The sky is electric, but down here we are sodden. This will be the first and last rain for me for quite a long time, one day of damp between deserts. On one overcast day when I was young, I remember invoking the gods of ancient Egypt, kneeling by an apple tree with my friend who was named for the woods, and pleading for rain. They didn't grant our request, in fact the sun almost immediately came out, which should have come as little surprise to us. Those immortals brought nothing but sun to Egypt, why should they have responded differently for us?

Despite the apparently inapt choice of desert gods for our rainy request, my woodsy friend and I would never have bothered with any more appropriate deities for our playful summons. We were obsessed with Egypt, and at least one of us still is.

Tomorrow I fly to Egypt to dig at an archaeological site in ancient Thebes (or more ancient Waset), a scenario which, as a child, would have seemed as fantastic, thrilling and impossible as conjuring up rain clouds.

Thunder has just announced the abating of the rain, so I need to scramble home while I can...to be continued in drier climes.



Monday, February 20, 2012

In Which The First Leaf Falls

It is one oh seven ante meridian, silence reclined lays a stilling hand on the desert valley and I miss my foggy home. Having called fore, left and below, Hypnos has departed trailing somnolent wake, passing by us nocturnalists here. So then, I am pattering around with grey tights on my legs and Peter Murphy in my ears, doing long neglected housework and feeding the rat-friend.

Brevity is...not my strong suit. I speak infrequently, but when I do, I tend to wax infinite, which vastly inhibits my ability to tell jokes or stay within narrow word counts. Nevertheless, I will try my darned bestest to keep my self introduction succinct and get to the real content.

Above is a snapshot of my life at this exact moment, and that is what I want this blog to be. This year I turn twenty-three. At that age, I am supposed to be a Person. I'm not sure if I'll be able to convey what I mean, but for whatever reason, twenty-three is a designator in my mind. That number is the start of real life, independence, adulthood...in essence, it's when I always imagined I would stop being defined by generic developmental labels (kid, teenager, college student, etc) and start being just...well, a person. I'd have a life, career and identity that was mine alone. An intimidating thought.

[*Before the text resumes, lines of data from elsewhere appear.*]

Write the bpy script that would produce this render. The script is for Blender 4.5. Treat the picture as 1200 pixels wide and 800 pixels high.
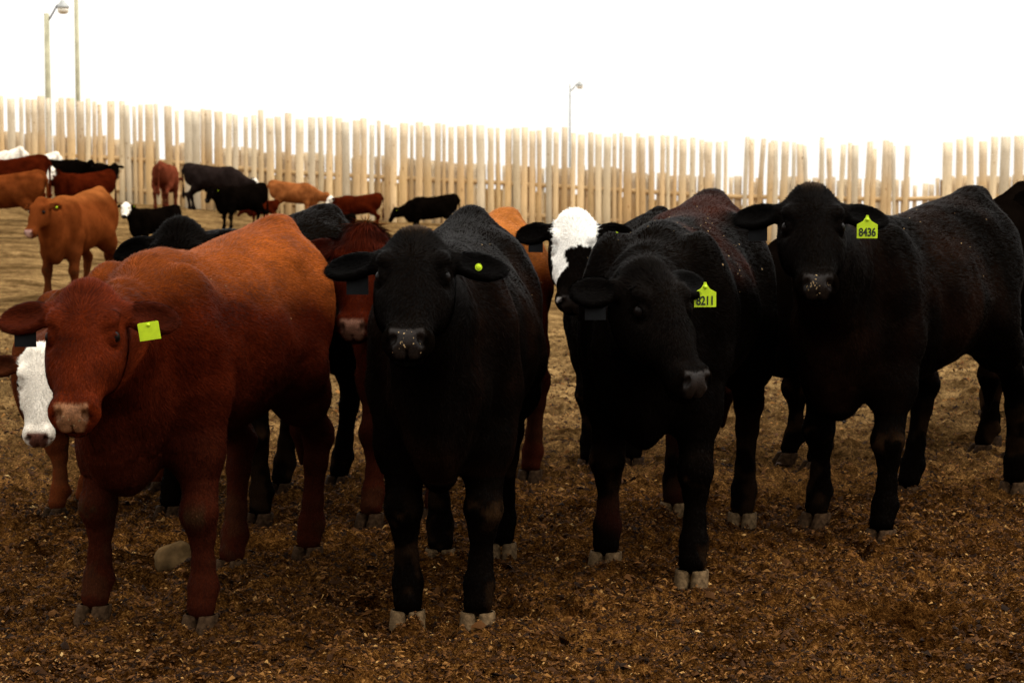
import bpy, math, time
import numpy as np
from mathutils import Vector, Matrix
T0 = time.time()
rng = np.random.default_rng(7)
scene = bpy.context.scene
for o in list(bpy.data.objects): bpy.data.objects.remove(o)
COL = scene.collection

# ------------------------------------------------------------------ camera
CAM_H = 1.6
FPX = 2500.0
PITCH = math.atan(220 / FPX)
cam = bpy.data.cameras.new('camera')
cam.lens = 75; cam.sensor_width = 36; cam.clip_start = 0.1; cam.clip_end = 6000
cam.dof.use_dof = True; cam.dof.focus_distance = 7.3; cam.dof.aperture_fstop = 8
camo = bpy.data.objects.new('camera', cam); COL.objects.link(camo)
camo.location = (0, 0, CAM_H); camo.rotation_euler = (math.pi / 2 - PITCH, 0, 0)
scene.camera = camo

# ------------------------------------------------------------------ sky, sun, exposure
SUN_EL, SUN_AZ = math.radians(56), math.radians(96)      # azimuth measured from +Y towards +X
w = bpy.data.worlds.new('World'); scene.world = w; w.use_nodes = True
nt = w.node_tree; nt.nodes.clear()
out = nt.nodes.new('ShaderNodeOutputWorld'); bg = nt.nodes.new('ShaderNodeBackground')
sky = nt.nodes.new('ShaderNodeTexSky'); sky.sky_type = 'NISHITA'; sky.sun_disc = False
sky.sun_elevation = SUN_EL; sky.sun_rotation = SUN_AZ
sky.air_density = 1.0; sky.dust_density = 6.0; sky.altitude = 300
hs = nt.nodes.new('ShaderNodeHueSaturation'); hs.inputs['Saturation'].default_value = 0.12
hs.inputs['Value'].default_value = 1.0
# thin bright overcast: brightest overhead, as an overcast sky is
tc = nt.nodes.new('ShaderNodeTexCoord'); sp = nt.nodes.new('ShaderNodeSeparateXYZ')
mr = nt.nodes.new('ShaderNodeMapRange'); mr.inputs['From Min'].default_value = 0.0; mr.inputs['From Max'].default_value = 1.0
mr.inputs['To Min'].default_value = 0.0; mr.inputs['To Max'].default_value = 26.0
m1_ = nt.nodes.new('ShaderNodeMath'); m1_.operation = 'MULTIPLY_ADD'; m1_.inputs[1].default_value = 5.2; m1_.inputs[2].default_value = 8.2
m2_ = nt.nodes.new('ShaderNodeMath'); m2_.operation = 'ADD'
veil = nt.nodes.new('ShaderNodeCombineColor')
mul = []
for k, f in enumerate((1.0, 0.965, 0.90)):
    m = nt.nodes.new('ShaderNodeMath'); m.operation = 'MULTIPLY'; m.inputs[1].default_value = f
    nt.links.new(m2_.outputs[0], m.inputs[0]); nt.links.new(m.outputs[0], veil.inputs[k])
add = nt.nodes.new('ShaderNodeVectorMath'); add.operation = 'ADD'
L = nt.links.new
L(tc.outputs['Generated'], sp.inputs[0]); L(sp.outputs[2], mr.inputs['Value']); L(sp.outputs[1], m1_.inputs[0]); L(m1_.outputs[0], m2_.inputs[0]); L(mr.outputs[0], m2_.inputs[1])
L(sky.outputs[0], hs.inputs['Color']); L(hs.outputs[0], add.inputs[0]); L(veil.outputs[0], add.inputs[1])
L(add.outputs[0], bg.inputs[0]); L(bg.outputs[0], out.inputs[0])
bg.inputs[1].default_value = 0.085
sun = bpy.data.lights.new('sun', 'SUN'); sun.energy = 1.4; sun.angle = math.radians(14); sun.color = (1.0, 0.93, 0.82)
suno = bpy.data.objects.new('sun', sun); COL.objects.link(suno)
sv = Vector((math.sin(SUN_AZ) * math.cos(SUN_EL), math.cos(SUN_AZ) * math.cos(SUN_EL), math.sin(SUN_EL)))
suno.rotation_euler = sv.to_track_quat('Z', 'Y').to_euler()
suno.location = (0, 0, 30)
scene.render.engine = 'CYCLES'
scene.view_settings.view_transform = 'Standard'; scene.view_settings.look = 'None'
scene.view_settings.exposure = 0.0; scene.view_settings.gamma = 1.0
scene.cycles.max_bounces = 5; scene.cycles.diffuse_bounces = 3

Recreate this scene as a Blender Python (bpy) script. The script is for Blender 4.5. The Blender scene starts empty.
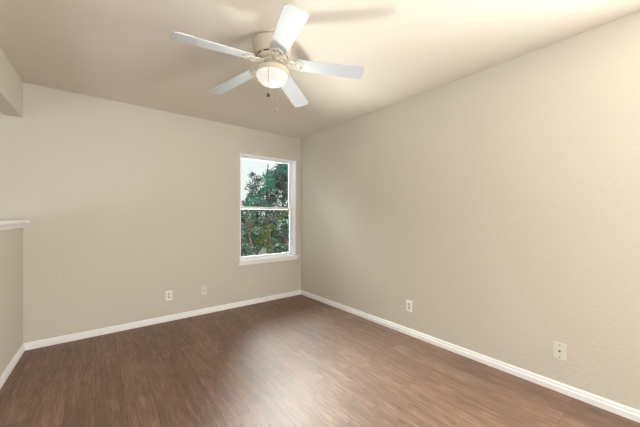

With that graduation impending, and a quarter of my life vorbei, I want to savor my pre-person life, look back on how I got here, and forward to what is to come. Right now, I feel as though all is autumn. I'm in a fall, a liminal period of change from the free summer of nonage to the next season of my life. This will be my journal, my photo album, my ledger and time capsule. Maybe this process will help me sort out my selfhood as a real person. At the very least, I hope to preserve my life in these moments so that I can cringe and smile and remember what it was like before the "now." This is for me...and for all of you who care to stop by and visit in this swell season.